» **Stated task**
Can you set down, exactly as they appear below, the lines from the opening of the material through the one bearing "m.build('wheel', 'tyre_dry', van, True)", minus the pictures?
______________________________
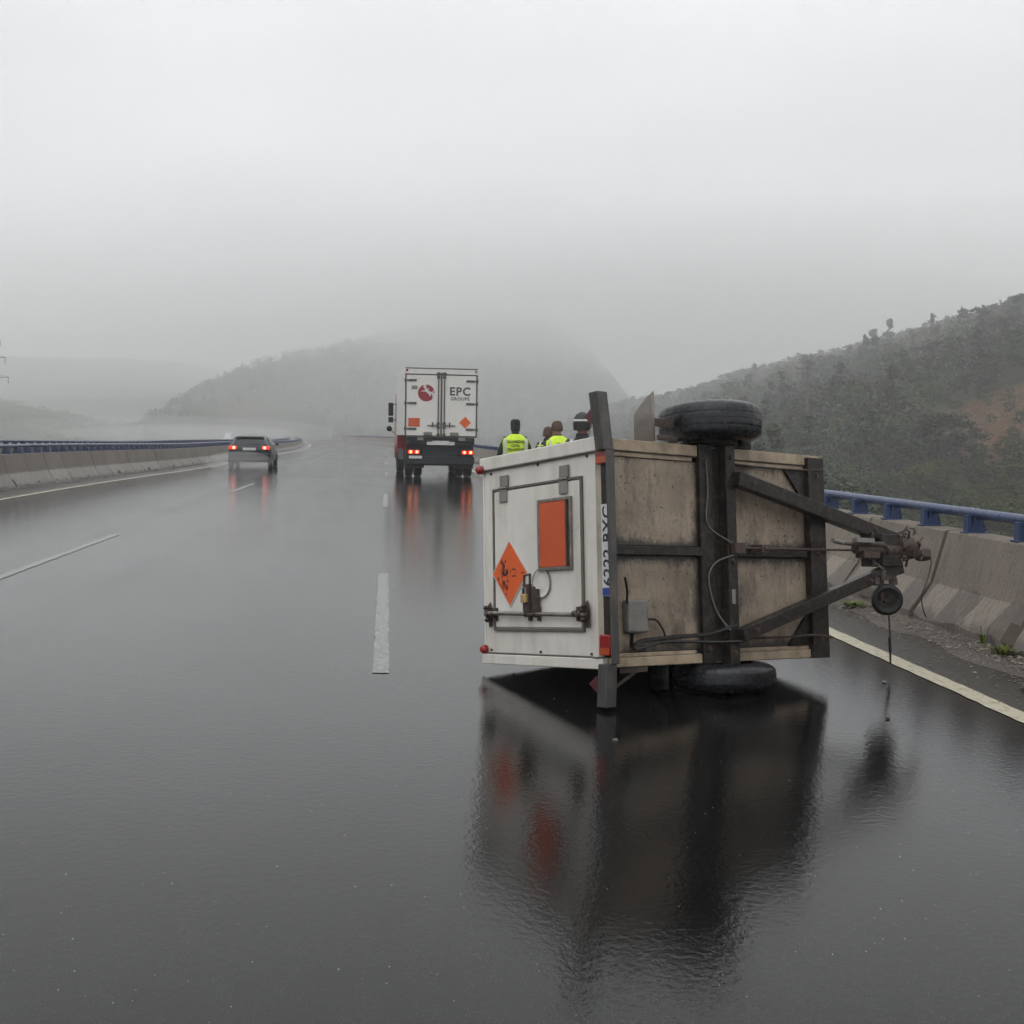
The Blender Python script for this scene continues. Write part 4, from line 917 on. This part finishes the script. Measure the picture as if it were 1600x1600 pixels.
# far white van on the other carriageway
SV = [(0, .4, .9, .7, 1.2, .92, 1.95, .80), (.3, .3, .97, .7, 1.2, .95, 2.0, .84), (3.4, .3, .97, .7, 1.2, .95, 2.0, .84), (4.1, .3, .96, .7, 1.15, .92, 1.7, .78), (4.5, .3, .95, .7, 1.1, .90, 1.15, .82), (5.1, .35, .88, .65, .9, .78, .92, .7)]
yv = 290.; xv = float(dev(yv))-24.0
van, b_, _r = make_car('white_van', 'tiny white van approaching through the mist beyond the left barriers', 'van', (xv, yv+5, float(zr(xv, yv))-.02), math.pi, SV, 'van_white', None)
facepatch('windscreen', [(-.80, 4.13, 1.66), (.80, 4.13, 1.66), (.86, 4.48, 1.18), (-.86, 4.48, 1.18)], 'glass', van)
for s in (-1, 1):
    B_('headlamp', 'head_on', (s*.68-.14, s*.68+.14, 4.99, 5.12, .72, .86), parent=van)
    for y in (.9, 4.0):
        m = MB(); m.lathe([(0, -.1), (.3, -.1), (.33, -.06), (.33, .06), (.3, .1), (0, .1)], (s*.86, y, .33), (1, 0, 0), 20); m.build('wheel', 'tyre_dry', van, True)

# ------------------------------------------------------------------ people
def person(name, label, loc, face, top, legs='uniform', hat=None, lean=0., vest=False, arm=(.30, .30), height=1.76, stripes=False, helmet=False, headturn=0.):
    """built facing +y; lean = forward bend at the hip"""
    t = thing(name, label, 'person', loc, face); k = height/1.76
    def sp(p):  # bend the upper body forward about the hip
        x, y, z = p
        if z > .95:
            dz = z-.95; y2 = y*math.cos(lean)+dz*math.sin(lean); z = .95+dz*math.cos(lean)-y*math.sin(lean); y = y2
        return Vector((x*k, y*k, z*k))
    Vv, E, Rd = [], [], []
    def v(p, r, link_=None):
        Vv.append(sp(p)); Rd.append((r[0]*k, r[1]*k) if isinstance(r, tuple) else (r*k, r*k)); i = len(Vv)-1
        if link_ is not None: E.append((link_, i))
        return i
    pel = v((0, 0, .96), (.15, .11)); wst = v((0, 0, 1.10), (.145, .105), pel); chest = v((0, .0, 1.30), (.175, .115), wst); nb = v((0, -.01, 1.44), (.10, .085), chest)
    nk = v((0, -.005, 1.50), (.062, .066), nb); jaw = v((0, .015, 1.575), (.066, .078), nk); cr = v((0, .01, 1.655), (.077, .095), jaw); tp = v((0, .0, 1.715), (.058, .07), cr)
    v((0, .118, 1.615), .012, cr)
    for s in (-1, 1): v((s*.083, -.005, 1.63), (.012, .022), cr)
    for s, a in ((-1, arm[0]), (1, arm[1])):
        sh = v((s*.185, -.01, 1.41), .075, chest); el = v((s*(.235+.12*a), -.03+.10*a, 1.14), .052, sh); wr = v((s*(.24+.06*a), .05+.28*a, .93), .036, el)
        pm = v((s*(.24+.05*a), .075+.31*a, .86), (.042, .024), wr)
        for j, (dx, ln) in enumerate(((-.030, .075), (-.010, .088), (.010, .083), (.028, .066))):
            f1 = v((s*(.24+.05*a)+dx, .088+.33*a, .81), .010, pm); v((s*(.24+.05*a)+dx, .105+.34*a, .81-ln*.75), .008, f1)
        th = v((s*(.205+.05*a), .10+.32*a, .85), .011, pm); v((s*(.20+.05*a), .125+.33*a, .80), .009, th)
    for s in (-1, 1):
        hp = v((s*.095, 0, .90), .095, pel); kn = v((s*.11, .015, .50), .062, hp); an = v((s*.115, -.02, .09), .042, kn); ft = v((s*.13, .06, .045), (.042, .035), an); v((s*.14, .15, .035), (.04, .028), ft)
    me = bpy.data.meshes.new('body'); me.from_pydata(Vv, E, []); o = bpy.data.objects.new('body', me); col.objects.link(o)
    sk = o.modifiers.new('skin', 'SKIN'); sk.use_smooth_shade = True; ss = o.modifiers.new('sub', 'SUBSURF'); ss.levels = 2; ss.render_levels = 2
    for i, r in enumerate(Rd): me.skin_vertices[0].data[i].radius = r
    me.skin_vertices[0].data[0].use_root = True
    dg = bpy.context.evaluated_depsgraph_get(); bm_ = bpy.data.meshes.new_from_object(o.evaluated_get(dg)); bpy.data.objects.remove(o)
    bm_.materials.clear()
    for q in ('skin', top, legs, 'boot'): bm_.materials.append(MAT[q])
    nk_p = sp((0, 0, 1.50)); hand_z = sp((0, 0, .9)).z
    mi = []; up = sp((0, 0, 1.6))-sp((0, 0, 1.4)); up.normalize()
    for p in bm_.polygons:
        c = p.center
        if (c-nk_p).dot(up) > 0 and (c-nk_p).length < .45: mi.append(0)
        elif c.z < .13*k: mi.append(3)
        elif abs(c.x) > .19*k and c.z < .92*k: mi.append(0)
        elif c.z < .97*k: mi.append(2)
        else: mi.append(1)
    bm_.polygons.foreach_set('material_index', mi); bm_.polygons.foreach_set('use_smooth', [True]*len(mi))
    body = link('body', bm_, t)
    hd = sp((0, .01, 1.66))
    for s in (-1, 1):
        m = MB(); m.lathe([(0, -.012), (.009, -.006), (.012, 0), (.009, .006), (0, .012)], sp((s*.032, .098, 1.645)), (0, 1, 0), 8); m.build('eye', 'boot', t, True)
    def shell(name, rings, mat, n=24):
        """rings: z, half width x, half depth y, y centre"""
        m = MB(); vs = []
        for (z, a, b, yc) in rings:
            for q in range(n):
                an = 6.28318*q/n; cs_, sn = math.cos(an), math.sin(an); e_ = .8
                vs.append(sp((a*math.copysign(abs(cs_)**e_, cs_), yc+b*math.copysign(abs(sn)**e_, sn), z)))
        m.add(vs, [(i*n+q, i*n+(q+1) % n, (i+1)*n+(q+1) % n, (i+1)*n+q) for i in range(len(rings)-1) for q in range(n)])
        return m.build(name, mat, t, True)
    shell('collar', [(1.44, .115, .10, -.012), (1.49, .084, .084, -.008), (1.545, .074, .078, -.004)], top)
    if vest:
        vb = shell('vest', [(.86, .235, .175, 0), (.93, .222, .168, .004), (.98, .228, .166, 0), (1.10, .222, .155, 0), (1.18, .232, .16, .0), (1.25, .236, .155, 0), (1.36, .246, .148, -.005), (1.43, .225, .128, -.01), (1.475, .14, .10, -.01), (1.515, .088, .09, -.005)], 'vest')
        vb.modifiers.clear()
        for s in (-1, 1):
            m = MB(); pts = [(s*.185, z, d) for z, d in ((.98, .164), (1.10, .155), (1.25, .156), (1.36, .152), (1.43, .136))]
            for a, b in zip(pts[:-1], pts[1:]):
                m.add([sp((a[0]-.022, -a[2], a[1])), sp((a[0]+.022, -a[2]+.018, a[1])), sp((b[0]+.022, -b[2]+.018, b[1])), sp((b[0]-.022, -b[2], b[1]))], [(0, 1, 2, 3)])
            m.build('reflective_stripe', 'reflect', vb)
        rb_ = shell('reflective_band', [(.99, .231, .170, 0), (1.04, .230, .167, 0)], 'reflect'); rb_.parent = vb
        if vest == 'text':
            for s_, z, sz in (('GUARDIA', 1.375, .070), ('CIVIL', 1.30, .066), ('TRAFICO', 1.225, .074)):
                text('lettering', s_, sz, 'uniform', vb, sp((0, -.158, z)), (1, 0, 0), (0, 0, 1), .002, .002, 1.1)
        else:
            m = MB(); c = sp((0, -.152, 1.36)); m.box(c.x-.06, c.x+.06, c.y-.012, c.y-.004, c.z-.02, c.z+.02); m.build('badge', 'uniform', vb)
    if stripes:
        for z in (1.38, 1.34): shell('reflective_stripe', [(z, .222, .142, -.005), (z+.022, .220, .140, -.005)], 'vest' if z > 1.36 else 'reflect')
        for s in (-1, 1):
            m = MB(); m.add([sp((s*.10, -.14, 1.30)), sp((s*.145, -.138, 1.30)), sp((s*.125, -.105, 1.47)), sp((s*.085, -.108, 1.47))], [(0, 1, 2, 3)]); m.build('shoulder_tape', 'reflect', t)
    if hat == 'cap':
        h_ = shell('cap', [(1.555, .074, .060, -.045), (1.60, .086, .10, -.012), (1.66, .090, .112, .003), (1.72, .091, .110, .0), (1.765, .080, .095, -.004), (1.785, .05, .06, 0), (1.79, .005, .005, 0)], 'hat')
        m = MB(); m.add([sp(p) for p in ((-.075, .095, 1.665), (.075, .095, 1.665), (.055, .185, 1.645), (-.055, .185, 1.645))], [(0, 1, 2, 3)]); m.build('peak', 'hat', h_)
    elif hat == 'beanie':
        shell('beanie', [(1.60, .090, .108, .0), (1.66, .095, .114, .0), (1.72, .088, .105, 0), (1.77, .06, .07, 0), (1.785, .005, .005, 0)], 'hood')
    elif hat == 'hair':
        shell('hair', [(1.57, .082, .06, -.055), (1.62, .088, .085, -.03), (1.68, .090, .105, -.005), (1.74, .070, .085, 0), (1.768, .005, .005, 0)], 'hood')
    elif hat == 'helmet':
        h_ = shell('helmet', [(1.58, .094, .085, -.04), (1.61, .106, .112, -.01), (1.66, .112, .130, .0), (1.73, .106, .126, .0), (1.785, .076, .09, 0), (1.815, .03, .04, 0), (1.82, .004, .004, 0)], 'boot')
        b1 = shell('helmet_band', [(1.70, .113, .132, .0), (1.725, .110, .130, .0)], 'reflect'); b1.parent = h_
        b2 = shell('visor', [(1.61, .107, .122, .02), (1.64, .113, .133, .015)], 'alloy'); b2.parent = h_
        m = MB(); m.tube([sp((-.09, .05, 1.60)), sp((-.07, .075, 1.53)), sp((.07, .075, 1.53)), sp((.09, .05, 1.60))], .012, 6); m.build('chin_strap', 'reflect', h_)
    return t
def gp(x, y): return (x, y, float(zr(x, y)))
person('person', 'person in dark cap and yellow police vest standing, seen from behind', gp(2.42, 23.0), R(-4), 'uniform', hat='cap', vest='text', arm=(.55, .35), height=1.82)
person('person', 'person in brown beanie and yellow vest leaning forward beyond the trailer', gp(3.02, 21.4), R(12), 'uniform', hat='beanie', vest=True, lean=.10, height=1.80)
person('person', 'brown-haired person in dark jacket with pale stripes, half hidden beside the beanie wearer', gp(2.95, 22.4), R(-35), 'jacket', legs='jacket', hat='hair', stripes=True, lean=.08, height=1.72)
person('person', 'firefighter in black helmet and dark jacket next to the steel beam of the trailer', gp(2.56, 15.9), R(-30), 'jacket', legs='jacket', hat='helmet', stripes=True, height=1.80)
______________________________
» **The response**
The Blender Python script for this scene continues. Write part 4, from line 917 on. This part finishes the script. Measure the picture as if it were 1600x1600 pixels.
# far white van on the other carriageway
SV = [(0, .4, .9, .7, 1.2, .92, 1.95, .80), (.3, .3, .97, .7, 1.2, .95, 2.0, .84), (3.4, .3, .97, .7, 1.2, .95, 2.0, .84), (4.1, .3, .96, .7, 1.15, .92, 1.7, .78), (4.5, .3, .95, .7, 1.1, .90, 1.15, .82), (5.1, .35, .88, .65, .9, .78, .92, .7)]
yv = 290.; xv = float(dev(yv))-24.0
van, b_, _r = make_car('white_van', 'tiny white van approaching through the mist beyond the left barriers', 'van', (xv, yv+5, float(zr(xv, yv))-.02), math.pi, SV, 'van_white', None)
facepatch('windscreen', [(-.80, 4.13, 1.66), (.80, 4.13, 1.66), (.86, 4.48, 1.18), (-.86, 4.48, 1.18)], 'glass', van)
for s in (-1, 1):
    B_('headlamp', 'head_on', (s*.68-.14, s*.68+.14, 4.99, 5.12, .72, .86), parent=van)
    for y in (.9, 4.0):
        m = MB(); m.lathe([(0, -.1), (.3, -.1), (.33, -.06), (.33, .06), (.3, .1), (0, .1)], (s*.86, y, .33), (1, 0, 0), 20); m.build('wheel', 'tyre_dry', van, True)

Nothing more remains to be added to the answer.